Published online by Cambridge University Press: 07 May 2024
Introduction
In this chapter, we consider a more complicated scheduling problem than Chapter 15, where the resource needed for the processing of packets, energy, itself arrives over time, and the algorithm has only causal knowledge about it. This paradigm is relevant for communication systems powered by renewable energy sources, where the amount of energy arriving at each time slot is unpredictable. This scenario also models scheduling problems on factory floors where the availability time of, say, raw materials or multiple machines needed to complete a complicated job is uncertain and is revealed causally to the algorithm.
Conventionally, in online scheduling, unlimited energy is available, and the objective is to minimize a combination of energy used and relevant performance metrics, e.g., makespan, completion time, flow time, and the only uncertainty is about the packet or job arrival times and their sizes. For the online scheduling problem considered in the chapter, both the amount of energy and its arrival slots in the future are unknown to the algorithm and are possibly controlled by the adversary. With energy arriving over time and in arbitrary amounts, the generic scheduling problem is to minimize any performance metric, subject to the energy neutrality constraint, i.e., the amount of energy used by any time is at most the amount of energy that has arrived so far.
With arbitrary energy arrivals, we consider a canonical problem of transmitting a single packet (with a fixed number of bits) to minimize its completion time. Without loss of generality, we assume that the total amount of energy that arrives over time is sufficient to transmit the packet completely by the optimal offline algorithm OPT. The challenge is to propose an algorithm that can compete with OPT. We show that a Lazy algorithm has a competitive ratio of 2, which is also the best possible.

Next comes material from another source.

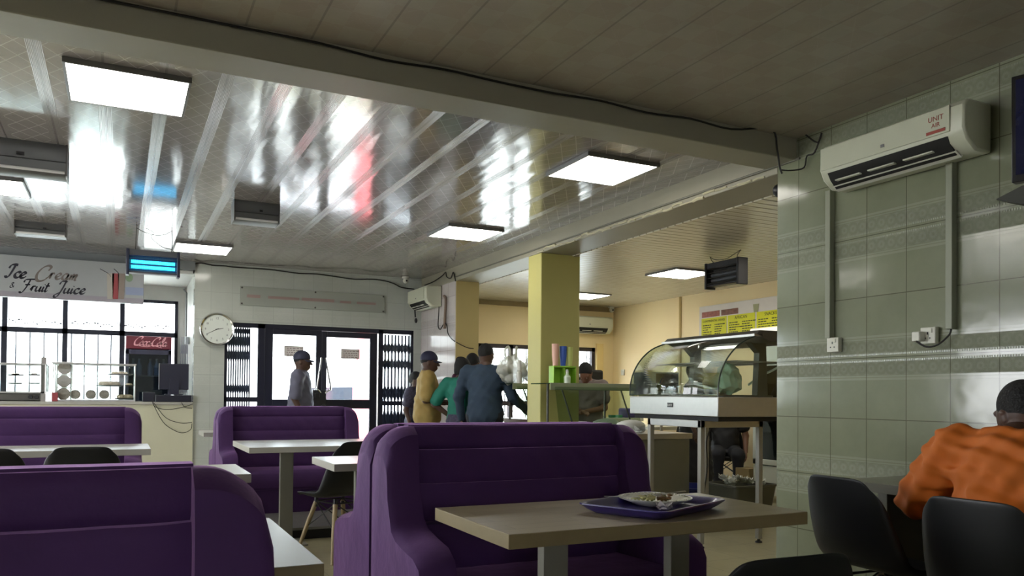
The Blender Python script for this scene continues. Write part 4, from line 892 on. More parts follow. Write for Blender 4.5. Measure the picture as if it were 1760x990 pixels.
MB().box(.05, .6, .06, bd-.06, 1.15, 1.165).build('hot_plate', M_steel_d, t)
for k, (x, y) in enumerate(((.16, .95), (.2, .78), (.18, .6), (.16, .42), (.3, .3), (.32, .7))):
    crumple('silver foil food tray scrap inside the curved glass display', (3.96+x, 4.6+y, 1.166), .045, 8+k, M_steel, 'foil_wrap', 'foil', 'foil scraps in heated display')
# plastic bag inside / behind the right glass
def bag(label, c, r, m, handles=True, seed=1, squash=1.0):
    random.seed(seed); n, mm = 28, 18; vs = []
    ph = [random.uniform(0, 6) for _ in range(6)]
    t = thing('plastic_bag', label, 'plastic bag', c); b = MB(); rows = []
    for i in range(mm+1):
        th = PI*i/mm; zz = math.cos(th); row = []
        for k in range(n):
            a = 2*PI*k/n; w = 1+.08*math.sin(5*a+ph[0]+3*zz)+.06*math.sin(9*a+ph[1])*math.sin(3*th)+.05*math.sin(13*a+ph[2]+5*zz)
            rr = math.sin(th)**.8*w*(1-.35*max(0, zz)); row.append((r*rr*math.cos(a), r*.7*rr*math.sin(a), r*(1+zz)*squash*(1+.02*math.sin(4*a))))
        rows.append(row)
    b.grid(rows, True); o_ = b.build('bag_body', m, t); tx = bpy.data.textures.new('crumple', 'VORONOI'); tx.noise_scale = r*.55; md = o_.modifiers.new('sub', 'SUBSURF'); md.levels = 2; md.render_levels = 2; md = o_.modifiers.new('crumple', 'DISPLACE'); md.texture = tx; md.strength = r*.38; md.texture_coords = 'LOCAL'
    if handles:
        h = MB(); H = 2*r*squash
        for s in (-1, 1): h.tube(smooth([(s*.3*r-.1*r, 0, H*.85), (s*.42*r-.1*r, .02, H*1.1), (s*.3*r, .01, H*1.28), (s*.2*r, 0, H*1.1), (s*.22*r, 0, H*.88)], 5), .014, 6)
        h.build('handle', m, t)
    return t
M_bag_g = mat('green_clear_bag', (150, 186, 166), .25, alpha=.75); M_bag = mat('white_bag', (186, 188, 176), .35, alpha=.72)
p = at(1268, 683, Y=5.0); bag('pale green tied plastic bag behind the display side glass', (4.42, 5.02, 1.167), .13, M_bag_g, False, 4, .95)
p = at(1315, 672, Y=5.1)
cable([Vector((4.62, 5.0, 1.25)), Vector((4.68, 4.9, 1.33)), Vector((4.74, 4.85, 1.37)), Vector((4.83, 4.8, 1.43))], 'twisted clear plastic strip hanging at the display side glass', .01, mat('clear_strip', (206, 220, 212), .2), 4)
cable([at(1222, 735, Y=5.0), at(1214, 760, Y=5.0), at(1216, 800, Y=5.05), at(1210, 850, Y=5.1), at(1208, 900, Y=5.15)], 'black cable hanging down beside stand leg', .006)

# ================================================================== serving counters behind the pillar
def srv(label, x0, x1, y0, y1, h, name='steel_counter'):
    t = thing(name, label, 'counter', ((x0+x1)/2, (y0+y1)/2, 0)); w, d = (x1-x0)/2, (y1-y0)/2
    MB().box(-w+.02, w-.02, -d+.02, d-.02, .04, h-.05).build('body', mat('counter_steel', (120, 120, 106), .4, .35), t, bevel=.003)
    MB().box(-w, w, -d, d, h-.05, h).build('top', M_steel, t, bevel=.004); MB().box(-w+.015, -w+.019, -d+.05, d-.05, .1, h-.08).build('side_panel', M_cream, t); return t
cxl = at(1083, 742, Y=5.75).x; 
srv('steel serving counter behind the display stand legs', cxl, 4.66, 5.75, 6.88, .82)
srv('steel serving counter left of the olive pillar where customers queue', 4.3, 4.62, 7.5, 9.0, .87)
def gshelf(label, x0, x1, y0, y1, z, zb, n=2):
    t = thing('glass_shelf', label, 'shelf', ((x0+x1)/2, (y0+y1)/2, z)); w, d = (x1-x0)/2, (y1-y0)/2
    MB().box(-w, w, -d, d, 0, .010).build('glass_top', glass('green_glass', (130, 164, 138), .10), t, smooth=False)
    MB().prism([(-d, 0), (-d-.10, -(z-zb)+.02), (-d-.106, -(z-zb)+.02), (-d-.006, 0)], -w+.05, w).build('sloping_glass', glass('faint_glass', (222, 232, 222), .04), t, smooth=False)
    MB().box(-w, w, -d-.012, -d, -.055, .012).build('front_rail', mat('green_rail', (134, 142, 116), .25), t, bevel=.003)
    for k in range(n):
        x = -w+.12+k*(2*w-.3)/max(1, n-1); MB().tube([(x, -d+.01, -.005), (x+.10, -d-.07, -(z-zb)+.02)], .008, 8).build('strut', M_steel_d, t); MB().tube([(x+.04, d-.05, -(z-zb)), (x+.04, d-.05, 0)], .012, 8).build('post', M_steel_d, t)
xs0 = at(945, 662, Y=6.5).x; xs1 = at(1092, 662, Y=6.5).x; zs = at(1010, 661, Y=6.5).z
gshelf('green-edged glass shelf over the serving trays right of the pillar', xs0, xs1, 6.5, 6.88, zs, .83)
xa = at(868, 661, Y=7.8).x; za = at(890, 661, Y=7.8).z
gshelf('glass shelf with slanted struts left of the pillar holding plastic bags', xa, xa+.75, 7.62, 8.05, za, .88, 3)
# trays on the serving counter
for k, (px, py, l) in enumerate(((1050, 726, 'white rolled cloth bundle at the far left of serving counter'), (1075, 735, 'white rolled cloth bundle near the display cabinet'))):
    p = at(px, py, Y=6.3+.2*(1-k)); o = MB().ball((0, 0, .062), (.15, .08, .05), 16, 8, .05).build('cloth_bundle', mat('white_cloth', (214, 216, 210), .7)); o.location = (4.25, 6.55-.42*k, .82); tag(o, l, 'cloth', 'cloth bundles on counter')
crumple('white crumpled plastic wrap on serving counter below the display', (4.22, 5.95, .82), .08, 13, mat('clear_wrap', (210, 212, 206), .3), 'plastic_wrap', 'wrap')
# rack with cups on the glass shelf, bottle
zc_ = zs+.012
rk = at(972, 650, Y=6.62); t = thing('cup_rack', 'bright green plastic cup rack on glass shelf against the pillar', 'rack', (rk.x, 6.66, zc_)); M_lime = mat('lime_plastic', (146, 196, 58), .4)
b = MB(); b.box(-.13, .12, -.04, .06, .15, .165); b.box(-.13, -.12, -.04, .06, 0, .15); b.box(.11, .12, -.04, .06, 0, .15); b.box(-.01, 0, -.04, .06, 0, .15); b.box(-.13, .12, .05, .06, 0, .15); b.build('rack_body', M_lime, t, bevel=.003)
for k, (c_, dx, hh, l) in enumerate((((216, 170, 150), -.085, .21, 'tall pinkish stack of plastic cups on the green rack'), ((48, 88, 178), .0, .19, 'blue stack of plastic cups on the green rack'), ((196, 206, 120), .07, .185, 'yellow-green stack of plastic cups on the green rack'))):
    o = MB().lathe([(.0, 0), (.024, 0), (.034, hh*.5), (.033, hh*.52), (.036, hh), (.03, hh), (0, hh-.01)], n=18).build('cup_stack', mat('cups_%d' % k, c_, .4)); o.location = (rk.x+dx, 6.67, zc_+.166); tag(o, l, 'cups', 'stacks of plastic cups')
p = at(975, 660, Y=6.56); t = thing('pump_bottle', 'small clear bottle in front of the green cup rack', 'bottle', (p.x+.01, 6.58, zc_)); MB().lathe([(0, 0), (.032, 0), (.034, .06), (.016, .08), (.014, .1), (0, .1)], n=16).build('bottle_body', mat('bottle_clear', (200, 214, 190), .2), t); MB().lathe([(0, .1), (.016, .1), (.012, .13), (0, .13)], n=12).build('cap', M_white, t)
p = at(888, 660, Y=7.8)
bag('white carrier bag with raised handles on the glass shelf left of the pillar', (xa+.12, 7.86, za+.012), .175, M_bag, True, 2, .9); bag('second white carrier bag pressed against the pillar on the glass shelf', (xa+.42, 7.86, za+.012), .19, M_bag, False, 6, .9)
o = MB().lathe([(0, 0), (.026, 0), (.032, .12), (.026, .12), (.018, .13), (.026, .14), (.022, .16), (.018, .25), (0, .25)], n=16).build('cup_stack', M_white); q = at(893, 660, Y=7.66); o.location = (q.x, 7.67, za+.012); tag(o, 'small white stack of cups before the carrier bags', 'cups', 'stacks of plastic cups')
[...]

The considered problem in this chapter is fairly versatile. For example, it can model a scheduling paradigm where there are multiple servers but their availability is unknown, and the amount of work done in each slot is a concave function of the number of servers used in that slot. Then a scheduling problem (with any usual performance metric such as flow time, makespan, completion time) emerges where the decision is: how many servers to use among the available ones at each time.